Here's the loophole in the punishment problem: the penalty for self-promotion vanishes when someone else does the promoting. A brag delivered in the third person lands as fact. Women penalized for advocating for themselves succeed when they advocate for another woman — same words, different mouth, suddenly it's just true. The women of the Obama White House called it amplification: repeat her idea, attach her name, make it stick. We make it monthly and mandatory. Every member leaves with her name, her work, her ask spoken in rooms she was never in, by women with standing. Referred business closes faster and pays better. Hype is not generosity. It's truth. There's a word for a woman who does this on purpose, every time, out loud: a girl's girl. There's no word yet for the ones who don't. We're not making one. We're just not inviting her.
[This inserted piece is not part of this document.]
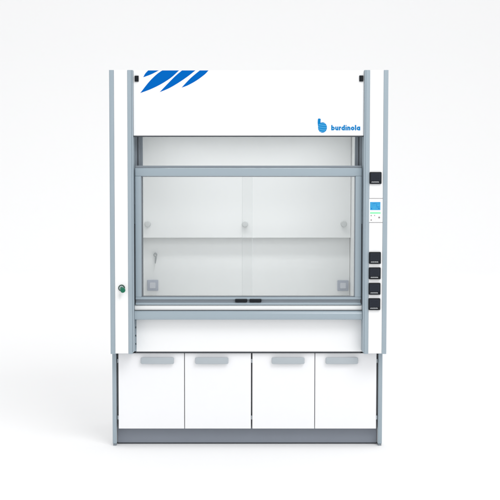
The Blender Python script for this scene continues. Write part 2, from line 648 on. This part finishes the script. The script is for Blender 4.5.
# sash ---------------------------------------------------------------------
YS = 0.055
sx0, sx1 = XI_L + 0.0075, XI_R - 0.0075
st, sb = PZ(168.0, YS), PZ(305.0, YS)
gx0, gx1 = PX(141.3, YS), PX(355.2, YS)
gt, gb = PZ(176.2, YS), PZ(297.0, YS)
bm = bmesh.new()
box(bm, sx0, gx0, YS, YS + 0.036, gb, gt - 0.0, 0.003)          # stiles
box(bm, gx1, sx1, YS, YS + 0.036, gb, gt - 0.0, 0.003)
box(bm, sx0, sx1, YS - 0.001, YS + 0.036, gt + 0.0003, st, 0.004, 3)     # top rail
# bottom rail: upper and lower lips with a channel between
z1, z2 = PZ(299.5, YS), PZ(302.6, YS)
box(bm, sx0, sx1, YS - 0.002, YS + 0.036, z1, gb - 0.0003, 0.003, 3)
box(bm, sx0, sx1, YS - 0.002, YS + 0.036, sb, z2, 0.003, 3)
sash = obj('sash', bm, 'alu_h', hood, smooth=True)
bm = B(sx0 + 0.002, sx1 - 0.002, YS + 0.009, YS + 0.034, z2 + 0.0002, z1 - 0.0002, 0)
obj('grip_channel', bm, 'guide', sash)
bm = bmesh.new()
box(bm, sx0 + 0.001, sx1 - 0.001, YS + 0.010, YS + 0.035, st + 0.0005, PZ(165.6, YS + .01), 0.002)
obj('top_seal', bm, 'guide', sash)
bm = bmesh.new()
g = 0.0045
box(bm, gx0 - 0.001, gx0 + g, YS + 0.007, YS + 0.030, gb + 0.0005, gt - 0.0005, 0.001)
box(bm, gx1 - g, gx1 + 0.001, YS + 0.007, YS + 0.030, gb + 0.0005, gt - 0.0005, 0.001)
box(bm, gx0 + g + .0002, gx1 - g - .0002, YS + 0.007, YS + 0.030, gt - g, gt - 0.0005, 0.001)
box(bm, gx0 + g + .0002, gx1 - g - .0002, YS + 0.007, YS + 0.030, gb + 0.0005, gb + g, 0.001)
obj('glazing_seal', bm, 'guide', sash)
xa, xb = PX(242.4, YS), PX(252.2, YS)
bm = B(gx0 + 0.002, xb, YS + 0.012, YS + 0.016, gb + 0.001, gt - 0.001, 0)
obj('glass_pane', bm, 'glass', sash)
bm = B(xa, gx1 - 0.002, YS + 0.021, YS + 0.025, gb + 0.001, gt - 0.001, 0)
obj('glass_pane', bm, 'glass', sash)
bm = B(xb + 0.0002, xb + 0.0012, YS + 0.0115, YS + 0.0165, gb + 0.001, gt - 0.001, 0)
obj('pane_edge', bm, 'edge', sash)
bm = B(xa - 0.0012, xa - 0.0002, YS + 0.0205, YS + 0.0255, gb + 0.001, gt - 0.001, 0)
obj('pane_edge', bm, 'edge', sash)
for a, b in ((235.2, 247.2), (249.6, 261.4)):
    bm = bmesh.new()
    pbox(bm, a, b, 299.1, 302.2, YS - 0.010, YS + 0.009, 0.004, 3)
    obj('handle', bm, 'black', sash, smooth=True)

# worktop edge, aerofoil, service panel -----------------------------------
SX0, SX1 = PX(112.4, 0.125, 400), PX(382.3, 0.125, 400)      # outer faces of the side panels
LX0, LX1 = PX(141.0, 0.66), PX(350.8, 0.66)                 # inner faces of the liner
YB = 0.80
bm = bmesh.new()
box(bm, XI_L + 0.001, XI_R - 0.001, 0.062, YB, PZ(311.6, .062), PZ(305.4, .062), 0.003, 3)
obj('worktop', bm, 'liner', hood, smooth=True)
zt, zb_ = PZ(311.0, 0.03), PZ(319.8, 0.03)
bm = bmesh.new()
pts = [(0.0605, zb_ + 0.004), (0.036, zb_), (0.031, zb_ + 0.003), (0.028, zb_ + 0.012)]
for k in range(0, 9):
    t = math.radians(90 * k / 8)
    pts.append((0.030 + 0.024 * (1 - math.cos(t)), zb_ + 0.020 + (zt - zb_ - 0.020) * math.sin(t)))
pts += [(0.0605, zt)]
prism_x(bm, pts, XI_L + 0.0012, XI_R - 0.0012)
af = obj('aerofoil', bm, 'alu_h', hood, smooth=True)
bm = B(XI_L + 0.002, XI_R - 0.002, 0.050, 0.0610, zt + 0.0003, zt + 0.004, 0)
obj('aerofoil_seal', bm, 'seal_and_shade', af)
YP = 0.105
bm = B(PX(136.0, YP), PX(363.0, YP, 340), YP, YP + 0.018, PZ(351.6, YP), zb_ + 0.002, 0.0015)
obj('service_panel', bm, 'white', hood)
# slotted mounting strips flanking the panel
for s, xi in ((1, XI_L), (-1, XI_R)):
    za, zb2 = PZ(351.4, YP), zb_ + 0.001
    a, b = xi - s * 0.0035, xi + s * (0.0095 if s > 0 else 0.0028)
    obj('mounting_rail', B(min(a, b), max(a, b), YP + 0.0165, YP + 0.024, za, zb2, 0), 'alu', hood)
    n = 4
    for k in range(n):
        h0 = za + (zb2 - za) * (k + 0.0) / n
        h1 = za + (zb2 - za) * (k + 0.8) / n
        w = 0.010 if s > 0 else 0.003
        a, b = xi - s * 0.004, xi + s * w
        obj('mounting_bracket', B(min(a, b), max(a, b), YP + 0.004, YP + 0.016, h0, h1, 0.001), 'alu', hood)

# cabinet shell -------------------------------------------------------------
for s, xo in ((1, SX0), (-1, SX1)):
    a, b = xo, xo + s * 0.0275
    bm = B(min(a, b) + 0.001, max(a, b) - 0.001, 0.150, 0.93, 0.012, TOP - 0.01, 0.0015)
    sp = obj('side_panel', bm, 'white', hood)
    bm = bmesh.new()
    box(bm, min(a, b), max(a, b), 0.127, 0.1495, 0.014, TOP - 0.012, 0.003, 3)
    obj('edge_profile', bm, 'alu', sp, smooth=True)
    bm = B(min(a, b) + 0.003, max(a, b) - 0.003, 0.131, 0.90, 0.0, 0.0135, 0.002)
    obj('foot_strip', bm, 'guide', sp)
bm = B(SX0 + 0.03, SX1 - 0.03, 0.90, 0.925, 0.05, TOP - 0.012, 0.001)
obj('back_panel', bm, 'white', hood)
bm = B(SX0 + 0.029, SX1 - 0.029, 0.19, 0.899, TOP - 0.045, TOP - 0.016, 0.001)
obj('roof_panel', bm, 'white', hood)

# chamber liner --------------------------------------------------------------
CEIL = TOP - 0.10
wz = PZ(305.4, .062)
for s, xl in ((1, LX0), (-1, LX1)):
    bm = bmesh.new()
    a, b = xl, xl - s * 0.012
    box(bm, min(a, b), max(a, b), 0.1805, YB, wz + 0.0005, CEIL, 0.001)
    obj('liner_wall', bm, 'liner', hood)
bm = B(LX0 - 0.011, LX1 + 0.011, YB + 0.0005, YB + 0.014, wz - 0.02, CEIL, 0)
obj('rear_liner', bm, 'liner', hood)
bm = B(LX0 - 0.011, LX1 + 0.011, 0.1805, YB, CEIL + 0.0005, CEIL + 0.012, 0)
obj('ceiling_liner', bm, 'liner', hood)
# baffles: the upper one stands proud of the lower one
YU, YL = 0.66, 0.71
zs = PZ(237.8, YU)
bxr = LX1 - 0.002
bm = B(LX0 + 0.002, bxr, YU, YU + 0.012, zs, CEIL - 0.002, 0.002)
up = obj('baffle', bm, 'liner', hood)
bm = B(LX0 + 0.002, bxr, YL, YL + 0.010, wz + 0.002, zs + 0.10, 0.001)
low = obj('baffle', bm, 'liner', hood)
for a, b in ((147.8, 224.0), (245.0, 224.0), (343.6, 223.8)):
    x, z = P(a, b, YU)
    bm = bmesh.new()
    lathe(bm, x, z, [(0.020, 0), (0.022, 0.003), (0.022, 0.016), (0.019, 0.021), (0.010, 0.0225)], y=YU + 0.0005, seg=32)
    obj('fixing_knob', bm, 'knobgrey', up, smooth=True)
for a0, a1, b0, b1 in ((147.3, 158.3, 279.8, 290.6), (337.4, 348.3, 280.2, 290.8)):
    xa, zb2 = P(a0, b0, YL)
    xb, za = P(a1, b1, YL)
    bm = bmesh.new()
    prism_y(bm, rrect(xa, xb, za, zb2, 0.005), YL - 0.012, YL + 0.001)
    es = [e for e in bm.edges if all(abs(v.co.y - YL + 0.012) < 1e-6 for v in e.verts)]
    bmesh.ops.bevel(bm, geom=es, offset=0.003, segments=2, profile=0.5, affect='EDGES')
    sk = obj('wall_outlet', bm, 'socket', hood, smooth=True)
    w, h = xb - xa, zb2 - za
    bm = bmesh.new()
    prism_y(bm, rrect(xa + .24 * w, xb - .24 * w, za + .24 * h, zb2 - .24 * h, 0.004), YL - 0.0145, YL - 0.0118)
    obj('outlet_insert', bm, 'socket_in', sk)
# small gas tap on the rear wall: round rose, body and hanging nozzle
x, z = P(155.6, 254.0, YL)
bm = bmesh.new()
lathe(bm, x, z + 0.004, [(0.007, 0), (0.007, 0.008), (0.005, 0.010), (0.005, 0.030)], y=YL + 0.0005, seg=20)
ring = [(x + 0.0105 * math.cos(2 * math.pi * k / 20), YL - 0.026, z - 0.004 + 0.0125 * math.sin(2 * math.pi * k / 20)) for k in range(20)]
tube(bm, ring + ring[:1], [0.0036] * 21, 10)
tap = obj('gas_tap', bm, 'steel', hood, smooth=True)
bm = bmesh.new()
tube(bm, [(x + 0.004, YL - 0.026, z - 0.014), (x + 0.003, YL - 0.029, z - 0.028), (x + 0.001, YL - 0.031, z - 0.046), (x - 0.001, YL - 0.032, z - 0.066)],
     [0.0062, 0.0068, 0.0056, 0.0036])
obj('nozzle', bm, 'steel', tap, smooth=True)
bm = bmesh.new()
tube(bm, [(x - 0.001, YL - 0.032, z - 0.065), (x - 0.006, YL - 0.030, z - 0.095), (x - 0.016, YL - 0.026, z - 0.128)], [0.0013, 0.0012, 0.0010], 8)
obj('tube', bm, 'pale_ink', tap, smooth=True)

# base cabinets ------------------------------------------------------------
YD = 0.135
dz0, dz1 = PZ(428.6, YD), PZ(353.0, YD)
ix0, ix1 = SX0 + 0.0285, SX1 - 0.0285
xm = PX(251.6, YD, 400)
bm = bmesh.new()
box(bm, ix0 + 0.0005, xm - 0.0005, YD + 0.03, 0.89, dz0 - 0.002, dz1 + 0.0, 0.001)
obj('carcass', bm, 'carcass', hood)
bm = bmesh.new()
box(bm, xm + 0.0005, ix1 - 0.0005, YD + 0.03, 0.89, dz0 - 0.002, dz1 + 0.0, 0.001)
obj('carcass', bm, 'carcass', hood)
bm = B(XI_L + 0.001, XI_R - 0.001, YP + 0.012, YD + 0.028, dz1 + 0.002, PZ(351.7, YP), 0.0005)  # solid dark strip: the shadow above the doors is painted in
obj('shadow_gap_strip', bm, 'seal_and_shade', hood)
DOORS = [(118.6, 184.2, 140.6, 174.0, 1), (184.9, 250.9, 195.1, 228.4, -1), (252.4, 314.4, 271.7, 304.6, 1), (315.1, 376.2, 325.7, 358.2, -1)]
for (a, b, h0, h1, hs) in DOORS:
    xa, xb = PX(a, YD, 400), PX(b, YD, 400)
    door = obj('door', B(xa, xb, YD, YD + 0.019, dz0, dz1 - 0.001, 0.0018), 'door', hood)
    # pull: a shallow bowed plate with rounded corners on two short posts
    xa2, z1_ = P(h0, 357.5, YD - 0.026)
    xb2, z0_ = P(h1, 364.1, YD - 0.026)
    bm = bmesh.new()
    prism_y(bm, rrect(xa2, xb2, z0_, z1_, 0.010, 8), YD - 0.026, YD - 0.018)
    es = [e for e in bm.edges if all(abs(v.co.y - YD + 0.026) < 1e-6 for v in e.verts)]
    bmesh.ops.bevel(bm, geom=es, offset=0.004, segments=3, profile=0.5, affect='EDGES')
    # lower lip turning back to the door
    box(bm, xa2 + 0.012, xb2 - 0.012, YD - 0.0185, YD + 0.0005, z1_ - 0.010, z1_ - 0.003, 0.001)
    obj('handle', bm, 'handle', door, smooth=True)
    # hinges standing in the gap
    for hy in (361.0, 417.6):
        xh = xa if hs > 0 else xb
        zc = PZ(hy, YD)
        bm = bmesh.new()
        lathe(bm, xh - hs * 0.0048, zc - 0.013, [(0.0040, 0), (0.0040, 0.026)], axis_dir=(0, 0, 1), y=YD + 0.006, seg=14)
        box(bm, min(xh - hs * 0.004, xh + hs * 0.002), max(xh - hs * 0.004, xh + hs * 0.002), YD + 0.0195, YD + 0.024, zc - 0.012, zc + 0.012, 0.0005)
        obj('hinge', bm, 'handle', door, smooth=True)

# plinth ------------------------------------------------------------------
YK = 0.185
bm = B(ix0 + 0.001, ix1 - 0.001, YK, YK + 0.02, 0.010, dz0 - 0.004, 0.0015)
plinth = obj('plinth', bm, 'plinth', hood)
bm = B(ix0 + 0.002, ix1 - 0.002, YK + 0.003, YK + 0.018, 0.0, 0.0095, 0)  # dark strip filling the gap under the plinth
obj('floor_gap_strip', bm, 'seal_and_shade', plinth)

# ------------------------------------------------------------------ light
w = bpy.data.worlds.new('World')
scene.world = w
w.use_nodes = True
bg = w.node_tree.nodes['Background']
bg.inputs['Color'].default_value = (0.988, 0.992, 1.0, 1)
bg.inputs['Strength'].default_value = 1.03


def area(name, loc, target, size, power, col=(1, 1, 1)):
    l = bpy.data.lights.new(name, 'AREA')
    l.shape = 'RECTANGLE'
    l.size, l.size_y = size
    l.energy = power
    l.color = col
    o = bpy.data.objects.new(name, l)
    COL.objects.link(o)
    o.location = loc
    d = Vector(target) - Vector(loc)
    o.rotation_euler = d.to_track_quat('-Z', 'Y').to_euler()
    return o


area('key_softbox', (2.6, -5.0, 7.0), (0, 0.5, 0.6), (4.0, 3.0), 225)
# added fill light under the ceiling liner, brightening the chamber
cl = area('chamber_fill', (0, 0.30, CEIL - 0.02), (0, 0.301, 0.9), (1.3, 0.12), 4.3, (1.0, 1.0, 1.0))
cl.data.spread = math.radians(105)
# added out-of-view fill, brightening the far floor and backdrop
bl = area('backdrop_fill', (0, 11.0, 11.0), (0, 13, 0.0), (16.0, 1.5), 130)
bl.data.spread = math.radians(120)

# ------------------------------------------------------------------ camera
cam = bpy.data.cameras.new('camera')
cam.sensor_width = 36
cam.sensor_fit = 'HORIZONTAL'
cam.lens = F / 500 * 36
cam.shift_x = (250 - CXPX) / 500
cam.clip_end = 200
co = bpy.data.objects.new('camera', cam)
COL.objects.link(co)
co.location = (CAMX, -DIST, CAMZ)
co.rotation_euler = (math.radians(90) - PITCH, 0, 0)
scene.camera = co

scene.render.engine = 'CYCLES'
scene.cycles.max_bounces = 12
scene.cycles.diffuse_bounces = 6
scene.cycles.transparent_max_bounces = 16
scene.view_settings.view_transform = 'Standard'
scene.view_settings.look = 'None'
scene.view_settings.exposure = 0.0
This network is for girls' girls.

Hype is also how the room starts trusting you before you've made the ask. A name repeated by other mouths doesn't need an introduction — the room already half-knows her.

Brag

Harvard and Wharton put identical performance in front of evaluators. Women rated themselves 45 out of 100. Men said 61. Same work. Same results. This is not a confidence problem — it's a punishment problem. Women who assert their own value get backlash, and research shows gender gaps in negotiation performance track the conditions around women, not a deficit inside them. So we learned to whisper. The fix is not better scripts. The fix is a room where bragging is mandatory, so no one is the outlier. You say the thing you did, the money you made, the show you opened — in the tone men have used at the club for a century. When everyone brags, no one is punished. This isn't kumbaya. This is structural repair. We're building the club we were never invited into and filling it with art, culture, and wellness. Name and claim your specific genius.

Brag is also how the room learns what you can actually do. It gives the network a live record of your capability — the raw material collaborations and referrals are built from later.

Over time, Desire, Hype, and Brag form a live map: what you want, who's already carrying your name, and what you can actually deliver. That's the map collaboration is drawn from.

Then, Collab

Collab is what the room does with what it hears. It isn't a fourth line you have to invent on the spot. It's the structure that emerges when desire is clear, brag is specific, and hype is in motion.

Women with a tight inner circle of women land roles 2.5x higher in authority and pay. Not credentials. Not hustle. The room. The experiments show exactly how the boys club works: men make the opening offers, men pick men, and their coalitions hold. Remove that, and earnings equalize. The country club was never a metaphor — it was a coalition strategy with a payout. Meanwhile big clients want teams, not individuals, and solo has no bench, no leverage, no care. We were told to compete for the one seat at the table. There was never one seat. There was a rigged room.

So we created a room where you say what you want, what you've done, and whose name you're willing to carry — and the room starts building from there. The campfire becomes a production studio. A booking agency. A design team. A think tank. A healing circle.

Three moves. Made monthly. Out loud. On record.

The economists spent twenty years trying to fix women and finally concluded women were never broken — the institutions were. So we built a new institution. Not an imitation of the old club. A reminder of how power feels when it's warm and full of joy.

The room is small on purpose. The door is open by introduction.